Por mi parte, diría que todo impulso que me lleva hacia algo de una forma irracional es una consecuencia del impulso primordial natural del hombre que, como dije, es trascender. Y esto es así aun cuando dicho impulso pueda haber sufrido contaminación causada por educación o adoctrinamiento equivocado. Creo que la atracción que sentimos por una cosa que nos parece bella es debida a la más o menos sutil relación que advertimos entre la cosa que nos aparece y el objetivo último de nuestro impulso primordial natural. Lo que nos resulta bello es, de alguna manera o en alguna de sus facetas, acorde con el objetivo natural de nuestra vida, ese trascender.

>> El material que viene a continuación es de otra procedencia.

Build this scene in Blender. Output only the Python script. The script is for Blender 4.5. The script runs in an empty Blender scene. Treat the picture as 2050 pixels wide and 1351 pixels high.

Es notorio que lo que para unos resulta bello, para otros no lo es o no lo es tanto. Pero también es notorio que cada persona tiene una configuración cerebral bioquímica e, incluso, anatómicamente diferente. Observando estas diferencias, podríamos concluir que la belleza es algo subjetivo; y lo es en cuanto a la diversa estimulación ejercida por la “cosa” en cuestión en los distintos contempladores. Es innegable que todos aceptamos que hay cosas bellas que, desde luego, no lo son “en sí mismas” sino en cuanto son percibidas por el hombre. Ahora bien, aparte de las diferencias cerebrales existentes en los hombres, hay también en ellos una abismal diferencia educativa. Si un hombre ha sido educado desde niño de forma que consiga asimilar los aspectos estéticos de la música, seguramente no se dormirá en un concierto de Mozart. Quiero decir que, con una educación adecuada,[4] una gran mayoría sabrá captar la belleza en cualquiera de sus manifestaciones, aunque, eso sí, se emocionará con mayor o menor intensidad ante unas u otras, debido a aquellas diferencias bioquímicas y anatómicas en los cerebros.
En lo referente a la poesía, la búsqueda de la belleza ha sido constante. Desde los comienzos de la poesía escrita en Homero hasta nuestros días, el hombre (el poeta en nuestro caso) ha excavado en su mente para encontrar nuevas formas expresivas que le permitan desarrollar el potencial creativo que allí se halla, siempre en aras de de evolucionar, de trascender. Como en todo el proceso evolutivo de la vida, en el arte y, en particular, en la poesía, ha habido ramificaciones de este progreso que pronto han dejado de ser consideradas como un avance y que han caído (o caerán) en la extinción, pues, más que evolucionar hacia formas insospechadas de belleza, solo han buscado el lucro, la sorpresa o la provocación en cándidos receptores ansiosos de lo nuevo. Pero el tronco principal de la Poesía sigue creciendo, ascendiendo, y el ser humano da pequeños pero sustanciales pasos hacia la consecución de la belleza trascendente.
[1] He utilizado la palabra “cosas” con el significado de “todo lo que se nos aparece”, pues no voy a entrar aquí en la diferenciación platónica de “mundo sensible” (el de las cosas) y mundo inteligible (el de las ideas). Y he utilizado la palabra “contemplación” pues su significado abarca ambos mundos, si hubiera tal dualidad. Y he de añadir que he utilizado el sintagma “todo lo que se nos aparece”, aun a sabiendas de las objeciones que puede suscitar, para eludir decir “todo lo que tiene entidad” pues no me convence ninguna de las ontologías existentes, aun cuando el verbo “ser” haya de emplearlo repetidamente, siquiera en aras de hacerme entender.
[2] Creo que es obvio que no afirmo en absoluto que este impulso evolutivo esté ausente en los animales e incluso en los vegetales o en cualquiera de los demás reinos, procariotas, hongos o protistas, pero, a la luz de nuestro conocimiento actual, no parece probable (sí posible) que, manteniendo su línea evolutiva, algún otro ser vivo pueda llegar a superar al hombre, salvo que éste se aniquilara como especie.
[3] Aunque me refiera al hombre, no quiero dejar de aclarar en que esta es la directriz de la vida.
[4] Para mí, “educación adecuada” es aquella que tiene como prioridad acercarnos a nuestro impulso primordial natural.